しかし、なぜこの言葉が格言となっているのか??そこにこそ、人間の購買心理があると思いませんか?

今回は、先日手に入れた「ベストアイデア全集2023」(ダイレクト出版発刊)という書籍の中から、マーケティングに役立つ考え方をシェアしたいと思います。その内容とは、「必要なものでなく、欲しいものを売る」ということ。要は、「必要性」をいくら訴えかけたところで、なかなか商品を手に取ってはもらえない。「欲しい」という気持ちに訴えかけることが大切だということを言っています。私もその通り!と声を大にして納得する内容でした。

私が以前勤めていた通販会社で、ダイエットサプリの購入者にアンケートを取ったことがありました。そのアンケートは購入者の意識調査だったのですが、面白いことに購入者の8割が数字的にはそれほど太っていない、言い方を変えると「普通の体型」の方だったのです。そして、その方々に、なぜ購入しているのかと聞いてみると、「とっても太っているわけではないが、少しでも痩せていると洋服が綺麗に着こなせる(気がする)」や「ダイエットサプリを飲むことで、好きなものを好きなだけ食べても大丈夫だと思える」など、ダイエットサプリは「無い」と生活が困るくらいの「必要なもの」ではなく、理想の自分や食べることに対する自分への許可を得るための「欲しいもの」だったのでした。
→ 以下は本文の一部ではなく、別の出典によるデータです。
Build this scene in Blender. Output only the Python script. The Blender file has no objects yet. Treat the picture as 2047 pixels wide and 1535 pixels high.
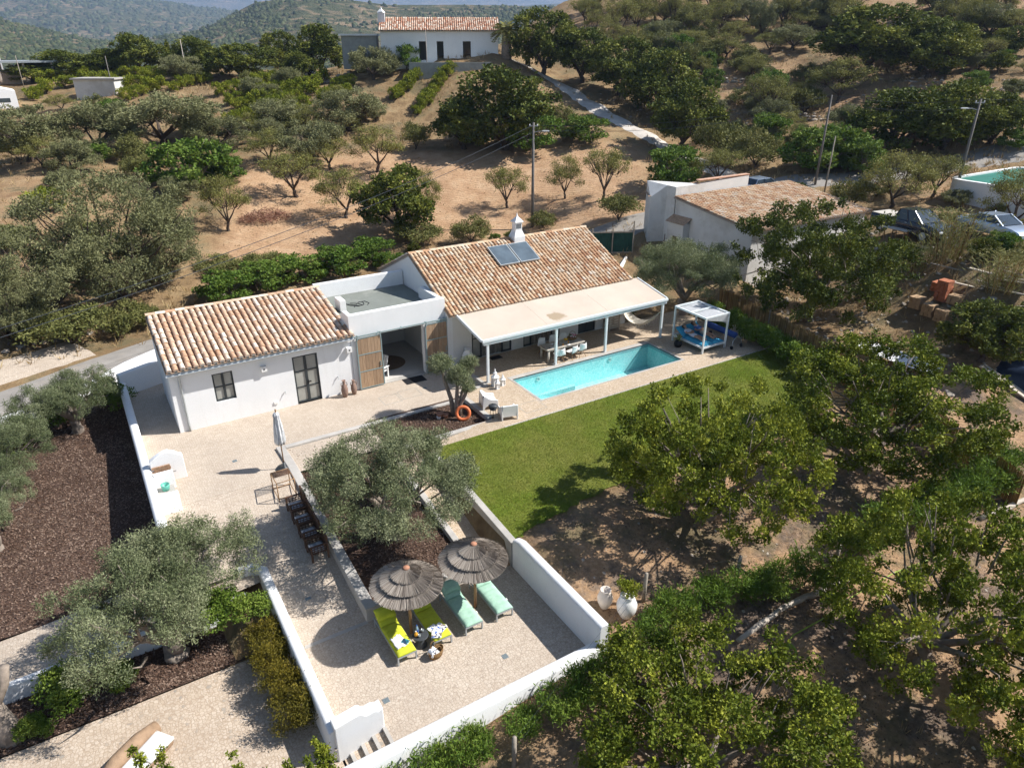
import bpy, bmesh, math, random
import numpy as np
from mathutils import Vector, Matrix
S = bpy.context.scene
COL = S.collection
R = math.radians
# ---------------------------------------------------------------- camera, sky, sun, exposure
cam = bpy.data.cameras.new('camera'); camo = bpy.data.objects.new('camera', cam); COL.objects.link(camo)
cam.sensor_width = 36; cam.lens = 24.955; cam.clip_start = .1; cam.clip_end = 20000
camo.location = (0, 0, 15.5); camo.rotation_euler = (R(90 - 25.686), 0, R(58.3 - 90))
S.camera = camo
SUN_AZ, SUN_EL = R(-24), R(45.5)          # direction towards the sun, from +X
w = bpy.data.worlds.new('World'); S.world = w; w.use_nodes = True
nt = w.node_tree; bg = nt.nodes['Background']
sky = nt.nodes.new('ShaderNodeTexSky'); sky.sky_type = 'NISHITA'; sky.sun_disc = False
sky.sun_elevation = SUN_EL; sky.sun_rotation = R(90) - SUN_AZ; sky.air_density = 1.0; sky.dust_density = .6; sky.ozone_density = 1.2
nt.links.new(sky.outputs[0], bg.inputs[0]); bg.inputs[1].default_value = .07
sl = bpy.data.lights.new('sun', 'SUN'); so = bpy.data.objects.new('sun', sl); COL.objects.link(so)
sl.energy = 5.0; sl.angle = R(.53); sl.color = (1, .97, .93)
sv = Vector((math.cos(SUN_EL) * math.cos(SUN_AZ), math.cos(SUN_EL) * math.sin(SUN_AZ), math.sin(SUN_EL)))
so.rotation_euler = sv.to_track_quat('Z', 'Y').to_euler(); so.location = (30, -10, 40)
S.view_settings.view_transform = 'Standard'; S.view_settings.look = 'None'; S.view_settings.gamma = 1; S.view_settings.exposure = .66
S.render.engine = 'CYCLES'
cy = S.cycles; cy.max_bounces = 6; cy.diffuse_bounces = 3; cy.glossy_bounces = 3; cy.transmission_bounces = 5; cy.transparent_max_bounces = 6; cy.volume_bounces = 0
cy.caustics_reflective = False; cy.caustics_refractive = False; cy.use_denoising = True; cy.sample_clamp_indirect = 6
cy.use_adaptive_sampling = True; cy.adaptive_threshold = .025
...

その当時の私は、「ユーザーが必要としているものが売れるもの。この人たちは何を必要としているのだろう?」という考えのもとで、商品を選定し、「必要性」に訴える売り方を考えていたので、このアンケートの結果はとても衝撃的でした。この時、私は「必要なもの訴求」ではものは売れない。「欲しい」と思わせる訴求をすることが重要だということを学んだ瞬間でした。

さて、この「欲しいもの」とはいったい何なのでしょうか?
それは、以下の3つだと言われています。
●時間●努力●お金

この3つのどれかを満たすことで、欲しいもの訴求が出来上がるのです。人間というものは「時間を節約したい」「努力したくない」「お金が欲しい、お金を失いたくない」ということにとても強い欲求をもっており、それらの欲求に抵抗することは難しく、どうしても興味を持ってしまうのです。

例えば、以下のキャッチコピーはいかがでしょうか。
「10秒つまむだけ!目の下のたるみが解消する、ご機嫌エクササイズ!」
「転職をする前に知っておけば、年収100万円アップするチェックシート」
目の下のたるみが気になっていなくても、もしくは転職する予定がなかったとしても、なんとなく、気になるのではないでしょうか。

商品を売るときには、この3つの欲求のどれかに刺さるように、アピールを考えてみるといいと思います。
●時間がかからない、短時間でサクッとできる
●努力が必要ない、簡単に楽にできる
●今までより安い、無料でできる

重要なのは、人は必要なもの訴求ではなく、欲しいもの訴求のものを買うという、ただそれだけのことです。今一度、皆さんが手掛けている宣伝用コピーや商品テキストを思い返してみてください。ユーザーの「必要性」に訴えかけていませんか?「欲しい」という気持ちに訴えかけることが出来ているでしょうか?まずは「欲しい」という欲求を突き動かしてからでないと、「必要性」をいくらうたったところで、なかなか商品は手にとってもらえないのです。

もちろん、商品のなかに顧客の「必要なもの」があってはいけないと言っているわけではありません。セールスコピーという観点から見たとき、顧客の欲しいものに関する話だけするように、と言っているのです。要は、ユーザーの必要なものは欲しいものと一緒に売る、必要なものは商品に含める、ということなのです。

みなさんの商品には、「時間」「努力」「お金」3つのうち、どれかアピール出来るポイントはありますか?あるいは、商品やサービスの一部だけでも、これら3つの要素はないでしょうか?この3つを意識してセールスコピーを作ると、きっと反応は変わってくることでしょう。